WHAT IS BEING ASKED: Transcribe every line exactly. Leave the pictures behind.

AVAILABLE DATA:
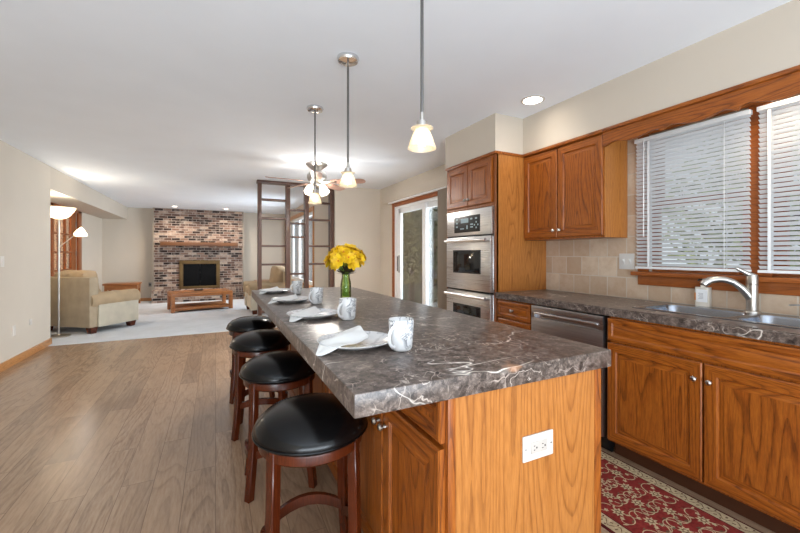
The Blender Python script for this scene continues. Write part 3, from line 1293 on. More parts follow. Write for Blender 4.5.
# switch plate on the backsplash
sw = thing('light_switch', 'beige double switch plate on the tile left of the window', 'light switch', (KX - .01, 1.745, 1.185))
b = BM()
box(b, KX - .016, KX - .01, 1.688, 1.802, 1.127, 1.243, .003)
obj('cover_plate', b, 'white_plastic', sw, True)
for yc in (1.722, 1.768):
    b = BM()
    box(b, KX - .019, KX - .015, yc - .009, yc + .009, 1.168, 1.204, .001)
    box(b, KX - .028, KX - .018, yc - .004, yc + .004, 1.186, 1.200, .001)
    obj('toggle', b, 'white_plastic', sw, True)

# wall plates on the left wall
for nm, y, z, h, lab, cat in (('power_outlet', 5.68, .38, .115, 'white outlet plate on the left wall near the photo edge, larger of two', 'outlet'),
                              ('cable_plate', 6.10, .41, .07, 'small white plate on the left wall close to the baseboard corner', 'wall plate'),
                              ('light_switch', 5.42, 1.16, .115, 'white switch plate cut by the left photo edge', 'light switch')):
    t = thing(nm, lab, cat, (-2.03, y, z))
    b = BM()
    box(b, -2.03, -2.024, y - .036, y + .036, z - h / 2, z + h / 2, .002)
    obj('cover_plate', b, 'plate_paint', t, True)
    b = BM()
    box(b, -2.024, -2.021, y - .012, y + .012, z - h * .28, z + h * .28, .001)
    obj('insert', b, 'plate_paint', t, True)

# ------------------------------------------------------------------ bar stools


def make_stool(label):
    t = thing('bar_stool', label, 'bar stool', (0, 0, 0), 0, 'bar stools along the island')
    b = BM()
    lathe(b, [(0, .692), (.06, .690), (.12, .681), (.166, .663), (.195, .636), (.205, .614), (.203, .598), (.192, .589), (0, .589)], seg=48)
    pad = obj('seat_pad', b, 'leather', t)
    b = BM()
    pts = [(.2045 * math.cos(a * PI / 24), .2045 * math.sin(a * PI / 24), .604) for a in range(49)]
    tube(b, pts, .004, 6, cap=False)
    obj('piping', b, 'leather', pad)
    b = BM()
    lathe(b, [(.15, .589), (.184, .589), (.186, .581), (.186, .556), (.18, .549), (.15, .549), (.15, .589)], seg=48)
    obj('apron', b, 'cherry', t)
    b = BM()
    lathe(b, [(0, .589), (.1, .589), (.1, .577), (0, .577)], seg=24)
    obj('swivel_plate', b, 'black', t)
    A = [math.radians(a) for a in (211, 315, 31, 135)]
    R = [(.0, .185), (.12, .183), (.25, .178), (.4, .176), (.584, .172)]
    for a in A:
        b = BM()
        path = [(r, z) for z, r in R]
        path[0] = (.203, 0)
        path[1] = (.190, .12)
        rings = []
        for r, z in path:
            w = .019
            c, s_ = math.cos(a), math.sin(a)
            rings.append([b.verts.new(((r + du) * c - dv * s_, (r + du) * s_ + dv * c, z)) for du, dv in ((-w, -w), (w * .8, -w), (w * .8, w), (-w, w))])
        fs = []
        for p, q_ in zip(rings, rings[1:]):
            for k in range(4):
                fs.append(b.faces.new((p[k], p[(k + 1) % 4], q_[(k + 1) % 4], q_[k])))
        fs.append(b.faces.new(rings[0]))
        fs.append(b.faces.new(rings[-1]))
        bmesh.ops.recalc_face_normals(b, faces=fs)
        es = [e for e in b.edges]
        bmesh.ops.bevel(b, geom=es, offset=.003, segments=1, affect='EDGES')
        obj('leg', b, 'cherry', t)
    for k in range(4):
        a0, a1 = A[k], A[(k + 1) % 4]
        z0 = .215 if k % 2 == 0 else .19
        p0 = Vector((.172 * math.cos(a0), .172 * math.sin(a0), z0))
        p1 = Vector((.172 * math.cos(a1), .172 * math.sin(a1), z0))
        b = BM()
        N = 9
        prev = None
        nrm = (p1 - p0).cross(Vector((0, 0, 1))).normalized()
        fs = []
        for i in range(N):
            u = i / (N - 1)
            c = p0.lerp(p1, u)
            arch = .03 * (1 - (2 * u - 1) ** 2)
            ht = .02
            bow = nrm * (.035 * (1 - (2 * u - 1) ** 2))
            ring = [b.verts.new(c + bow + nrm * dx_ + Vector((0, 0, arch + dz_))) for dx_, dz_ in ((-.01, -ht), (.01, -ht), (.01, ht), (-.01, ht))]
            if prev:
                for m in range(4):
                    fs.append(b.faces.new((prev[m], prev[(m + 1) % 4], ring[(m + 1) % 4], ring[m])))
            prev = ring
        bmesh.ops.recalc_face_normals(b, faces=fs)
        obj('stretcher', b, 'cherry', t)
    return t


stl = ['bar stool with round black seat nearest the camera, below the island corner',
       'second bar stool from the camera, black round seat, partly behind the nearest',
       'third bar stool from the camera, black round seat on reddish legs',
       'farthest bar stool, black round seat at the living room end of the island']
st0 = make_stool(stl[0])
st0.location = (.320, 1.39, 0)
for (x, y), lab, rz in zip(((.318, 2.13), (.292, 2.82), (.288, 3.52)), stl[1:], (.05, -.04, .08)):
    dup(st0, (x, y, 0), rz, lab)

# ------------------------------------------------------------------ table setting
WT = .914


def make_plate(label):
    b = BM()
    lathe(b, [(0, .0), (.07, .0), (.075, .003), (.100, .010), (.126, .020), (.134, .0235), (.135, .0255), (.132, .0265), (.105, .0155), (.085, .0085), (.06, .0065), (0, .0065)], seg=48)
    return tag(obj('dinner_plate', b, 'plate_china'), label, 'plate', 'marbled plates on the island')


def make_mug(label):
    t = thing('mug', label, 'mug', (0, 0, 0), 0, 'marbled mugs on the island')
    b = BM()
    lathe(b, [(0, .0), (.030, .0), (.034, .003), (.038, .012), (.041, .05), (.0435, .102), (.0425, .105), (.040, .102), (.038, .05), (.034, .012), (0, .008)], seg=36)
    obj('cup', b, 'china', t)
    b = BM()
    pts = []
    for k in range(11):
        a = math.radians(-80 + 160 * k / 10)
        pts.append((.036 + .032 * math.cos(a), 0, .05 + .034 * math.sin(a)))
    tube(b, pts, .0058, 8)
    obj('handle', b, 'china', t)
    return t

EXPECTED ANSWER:
The Blender Python script for this scene continues. Write part 3, from line 1293 on. More parts follow. Write for Blender 4.5.
# switch plate on the backsplash
sw = thing('light_switch', 'beige double switch plate on the tile left of the window', 'light switch', (KX - .01, 1.745, 1.185))
b = BM()
box(b, KX - .016, KX - .01, 1.688, 1.802, 1.127, 1.243, .003)
obj('cover_plate', b, 'white_plastic', sw, True)
for yc in (1.722, 1.768):
    b = BM()
    box(b, KX - .019, KX - .015, yc - .009, yc + .009, 1.168, 1.204, .001)
    box(b, KX - .028, KX - .018, yc - .004, yc + .004, 1.186, 1.200, .001)
    obj('toggle', b, 'white_plastic', sw, True)

# wall plates on the left wall
for nm, y, z, h, lab, cat in (('power_outlet', 5.68, .38, .115, 'white outlet plate on the left wall near the photo edge, larger of two', 'outlet'),
                              ('cable_plate', 6.10, .41, .07, 'small white plate on the left wall close to the baseboard corner', 'wall plate'),
                              ('light_switch', 5.42, 1.16, .115, 'white switch plate cut by the left photo edge', 'light switch')):
    t = thing(nm, lab, cat, (-2.03, y, z))
    b = BM()
    box(b, -2.03, -2.024, y - .036, y + .036, z - h / 2, z + h / 2, .002)
    obj('cover_plate', b, 'plate_paint', t, True)
    b = BM()
    box(b, -2.024, -2.021, y - .012, y + .012, z - h * .28, z + h * .28, .001)
    obj('insert', b, 'plate_paint', t, True)

# ------------------------------------------------------------------ bar stools


def make_stool(label):
    t = thing('bar_stool', label, 'bar stool', (0, 0, 0), 0, 'bar stools along the island')
    b = BM()
    lathe(b, [(0, .692), (.06, .690), (.12, .681), (.166, .663), (.195, .636), (.205, .614), (.203, .598), (.192, .589), (0, .589)], seg=48)
    pad = obj('seat_pad', b, 'leather', t)
    b = BM()
    pts = [(.2045 * math.cos(a * PI / 24), .2045 * math.sin(a * PI / 24), .604) for a in range(49)]
    tube(b, pts, .004, 6, cap=False)
    obj('piping', b, 'leather', pad)
    b = BM()
    lathe(b, [(.15, .589), (.184, .589), (.186, .581), (.186, .556), (.18, .549), (.15, .549), (.15, .589)], seg=48)
    obj('apron', b, 'cherry', t)
    b = BM()
    lathe(b, [(0, .589), (.1, .589), (.1, .577), (0, .577)], seg=24)
    obj('swivel_plate', b, 'black', t)
    A = [math.radians(a) for a in (211, 315, 31, 135)]
    R = [(.0, .185), (.12, .183), (.25, .178), (.4, .176), (.584, .172)]
    for a in A:
        b = BM()
        path = [(r, z) for z, r in R]
        path[0] = (.203, 0)
        path[1] = (.190, .12)
        rings = []
        for r, z in path:
            w = .019
            c, s_ = math.cos(a), math.sin(a)
            rings.append([b.verts.new(((r + du) * c - dv * s_, (r + du) * s_ + dv * c, z)) for du, dv in ((-w, -w), (w * .8, -w), (w * .8, w), (-w, w))])
        fs = []
        for p, q_ in zip(rings, rings[1:]):
            for k in range(4):
                fs.append(b.faces.new((p[k], p[(k + 1) % 4], q_[(k + 1) % 4], q_[k])))
        fs.append(b.faces.new(rings[0]))
        fs.append(b.faces.new(rings[-1]))
        bmesh.ops.recalc_face_normals(b, faces=fs)
        es = [e for e in b.edges]
        bmesh.ops.bevel(b, geom=es, offset=.003, segments=1, affect='EDGES')
        obj('leg', b, 'cherry', t)
    for k in range(4):
        a0, a1 = A[k], A[(k + 1) % 4]
        z0 = .215 if k % 2 == 0 else .19
        p0 = Vector((.172 * math.cos(a0), .172 * math.sin(a0), z0))
        p1 = Vector((.172 * math.cos(a1), .172 * math.sin(a1), z0))
        b = BM()
        N = 9
        prev = None
        nrm = (p1 - p0).cross(Vector((0, 0, 1))).normalized()
        fs = []
        for i in range(N):
            u = i / (N - 1)
            c = p0.lerp(p1, u)
            arch = .03 * (1 - (2 * u - 1) ** 2)
            ht = .02
            bow = nrm * (.035 * (1 - (2 * u - 1) ** 2))
            ring = [b.verts.new(c + bow + nrm * dx_ + Vector((0, 0, arch + dz_))) for dx_, dz_ in ((-.01, -ht), (.01, -ht), (.01, ht), (-.01, ht))]
            if prev:
                for m in range(4):
                    fs.append(b.faces.new((prev[m], prev[(m + 1) % 4], ring[(m + 1) % 4], ring[m])))
            prev = ring
        bmesh.ops.recalc_face_normals(b, faces=fs)
        obj('stretcher', b, 'cherry', t)
    return t


stl = ['bar stool with round black seat nearest the camera, below the island corner',
       'second bar stool from the camera, black round seat, partly behind the nearest',
       'third bar stool from the camera, black round seat on reddish legs',
       'farthest bar stool, black round seat at the living room end of the island']
st0 = make_stool(stl[0])
st0.location = (.320, 1.39, 0)
for (x, y), lab, rz in zip(((.318, 2.13), (.292, 2.82), (.288, 3.52)), stl[1:], (.05, -.04, .08)):
    dup(st0, (x, y, 0), rz, lab)

# ------------------------------------------------------------------ table setting
WT = .914


def make_plate(label):
    b = BM()
    lathe(b, [(0, .0), (.07, .0), (.075, .003), (.100, .010), (.126, .020), (.134, .0235), (.135, .0255), (.132, .0265), (.105, .0155), (.085, .0085), (.06, .0065), (0, .0065)], seg=48)
    return tag(obj('dinner_plate', b, 'plate_china'), label, 'plate', 'marbled plates on the island')


def make_mug(label):
    t = thing('mug', label, 'mug', (0, 0, 0), 0, 'marbled mugs on the island')
    b = BM()
    lathe(b, [(0, .0), (.030, .0), (.034, .003), (.038, .012), (.041, .05), (.0435, .102), (.0425, .105), (.040, .102), (.038, .05), (.034, .012), (0, .008)], seg=36)
    obj('cup', b, 'china', t)
    b = BM()
    pts = []
    for k in range(11):
        a = math.radians(-80 + 160 * k / 10)
        pts.append((.036 + .032 * math.cos(a), 0, .05 + .034 * math.sin(a)))
    tube(b, pts, .0058, 8)
    obj('handle', b, 'china', t)
    return t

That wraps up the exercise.